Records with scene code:
**********

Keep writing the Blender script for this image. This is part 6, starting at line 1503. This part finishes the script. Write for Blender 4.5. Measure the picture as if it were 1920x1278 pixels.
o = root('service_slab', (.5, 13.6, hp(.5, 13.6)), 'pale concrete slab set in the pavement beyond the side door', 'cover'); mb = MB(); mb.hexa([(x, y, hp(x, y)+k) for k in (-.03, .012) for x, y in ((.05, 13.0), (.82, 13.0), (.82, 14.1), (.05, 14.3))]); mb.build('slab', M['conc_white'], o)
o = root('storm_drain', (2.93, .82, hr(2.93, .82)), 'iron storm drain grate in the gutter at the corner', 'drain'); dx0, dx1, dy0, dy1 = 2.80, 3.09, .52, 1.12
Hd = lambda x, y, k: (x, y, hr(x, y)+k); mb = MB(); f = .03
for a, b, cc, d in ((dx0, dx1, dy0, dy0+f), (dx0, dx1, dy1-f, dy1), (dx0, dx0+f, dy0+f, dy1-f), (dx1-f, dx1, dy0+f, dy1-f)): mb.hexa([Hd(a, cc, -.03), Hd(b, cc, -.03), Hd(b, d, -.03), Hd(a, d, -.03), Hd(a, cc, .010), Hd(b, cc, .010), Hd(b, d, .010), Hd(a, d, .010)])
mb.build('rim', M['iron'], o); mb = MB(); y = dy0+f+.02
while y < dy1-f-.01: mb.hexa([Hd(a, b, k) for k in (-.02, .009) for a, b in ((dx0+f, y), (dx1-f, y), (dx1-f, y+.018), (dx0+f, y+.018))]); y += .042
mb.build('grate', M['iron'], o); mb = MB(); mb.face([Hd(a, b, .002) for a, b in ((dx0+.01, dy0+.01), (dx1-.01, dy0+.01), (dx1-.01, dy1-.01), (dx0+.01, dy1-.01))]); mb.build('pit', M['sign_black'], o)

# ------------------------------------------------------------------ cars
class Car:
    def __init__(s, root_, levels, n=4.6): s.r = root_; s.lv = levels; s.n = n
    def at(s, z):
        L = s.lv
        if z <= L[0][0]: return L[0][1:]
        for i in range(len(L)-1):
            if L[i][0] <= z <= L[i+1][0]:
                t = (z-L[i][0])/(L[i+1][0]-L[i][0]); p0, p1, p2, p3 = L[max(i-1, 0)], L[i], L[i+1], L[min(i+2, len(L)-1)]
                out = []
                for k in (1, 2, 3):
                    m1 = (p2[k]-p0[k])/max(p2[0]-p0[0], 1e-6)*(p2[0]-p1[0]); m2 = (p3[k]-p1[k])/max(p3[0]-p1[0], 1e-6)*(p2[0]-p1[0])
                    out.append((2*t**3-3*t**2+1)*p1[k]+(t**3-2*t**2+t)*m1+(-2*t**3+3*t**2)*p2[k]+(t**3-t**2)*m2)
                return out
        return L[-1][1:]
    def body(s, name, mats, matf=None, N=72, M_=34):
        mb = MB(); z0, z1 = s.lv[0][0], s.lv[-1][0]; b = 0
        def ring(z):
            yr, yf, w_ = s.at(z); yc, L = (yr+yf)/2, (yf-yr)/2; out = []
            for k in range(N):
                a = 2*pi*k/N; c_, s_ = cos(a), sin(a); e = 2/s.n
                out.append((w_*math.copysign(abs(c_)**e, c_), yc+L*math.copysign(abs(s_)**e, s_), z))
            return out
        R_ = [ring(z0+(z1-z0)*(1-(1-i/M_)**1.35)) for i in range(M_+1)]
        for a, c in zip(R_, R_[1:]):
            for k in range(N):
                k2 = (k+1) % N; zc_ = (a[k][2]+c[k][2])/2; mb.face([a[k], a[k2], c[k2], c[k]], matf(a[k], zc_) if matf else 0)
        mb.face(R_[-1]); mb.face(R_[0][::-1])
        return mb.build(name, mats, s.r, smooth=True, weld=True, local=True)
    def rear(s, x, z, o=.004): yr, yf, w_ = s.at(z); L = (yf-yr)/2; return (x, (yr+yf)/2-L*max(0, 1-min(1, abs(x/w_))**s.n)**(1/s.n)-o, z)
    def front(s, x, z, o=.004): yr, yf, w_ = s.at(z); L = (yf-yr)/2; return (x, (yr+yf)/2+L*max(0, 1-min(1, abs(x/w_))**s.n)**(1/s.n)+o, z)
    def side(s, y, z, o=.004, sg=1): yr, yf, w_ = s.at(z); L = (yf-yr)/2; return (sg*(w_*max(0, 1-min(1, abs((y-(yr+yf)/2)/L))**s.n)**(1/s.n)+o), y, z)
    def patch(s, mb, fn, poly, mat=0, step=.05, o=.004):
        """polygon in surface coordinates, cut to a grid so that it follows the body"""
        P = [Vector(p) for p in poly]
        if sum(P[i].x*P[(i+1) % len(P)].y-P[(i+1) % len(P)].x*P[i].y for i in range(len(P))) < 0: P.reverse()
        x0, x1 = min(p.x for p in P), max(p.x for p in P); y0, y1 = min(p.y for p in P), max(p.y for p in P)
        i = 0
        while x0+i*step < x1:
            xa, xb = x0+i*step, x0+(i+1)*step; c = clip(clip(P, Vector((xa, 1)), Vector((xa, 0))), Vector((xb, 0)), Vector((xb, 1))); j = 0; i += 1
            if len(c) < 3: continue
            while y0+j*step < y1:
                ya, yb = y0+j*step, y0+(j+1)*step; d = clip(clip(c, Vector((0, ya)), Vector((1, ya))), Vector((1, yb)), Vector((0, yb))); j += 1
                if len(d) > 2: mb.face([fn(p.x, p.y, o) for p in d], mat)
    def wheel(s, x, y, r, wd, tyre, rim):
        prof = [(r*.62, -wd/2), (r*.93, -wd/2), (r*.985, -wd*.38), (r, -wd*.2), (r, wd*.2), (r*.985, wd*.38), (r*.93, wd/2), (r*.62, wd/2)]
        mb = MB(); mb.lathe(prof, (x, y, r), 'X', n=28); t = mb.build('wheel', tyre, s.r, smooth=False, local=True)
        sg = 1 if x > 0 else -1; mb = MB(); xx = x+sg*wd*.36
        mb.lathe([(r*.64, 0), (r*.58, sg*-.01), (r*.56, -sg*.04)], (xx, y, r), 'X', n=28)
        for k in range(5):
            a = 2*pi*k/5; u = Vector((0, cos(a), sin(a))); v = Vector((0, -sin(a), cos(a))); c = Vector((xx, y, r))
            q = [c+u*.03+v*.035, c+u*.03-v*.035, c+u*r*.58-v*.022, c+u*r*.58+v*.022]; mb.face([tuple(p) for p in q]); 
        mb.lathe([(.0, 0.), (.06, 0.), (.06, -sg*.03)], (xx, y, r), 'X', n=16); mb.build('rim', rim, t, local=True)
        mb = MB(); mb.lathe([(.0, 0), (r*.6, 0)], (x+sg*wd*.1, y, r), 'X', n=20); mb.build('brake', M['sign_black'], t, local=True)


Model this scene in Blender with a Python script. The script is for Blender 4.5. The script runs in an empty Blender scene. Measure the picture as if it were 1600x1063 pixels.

**********

▸ **DESCRIPTION OF THE TASK**:
Go through the entries and return each line where the word "were" appears.

▸ **TASK RESULT**:
Keep writing the Blender script for this image. This is part 6, starting at line 1503. This part finishes the script. Write for Blender 4.5. Measure the picture as if it were 1920x1278 pixels.
Model this scene in Blender with a Python script. The script is for Blender 4.5. The script runs in an empty Blender scene. Measure the picture as if it were 1600x1063 pixels.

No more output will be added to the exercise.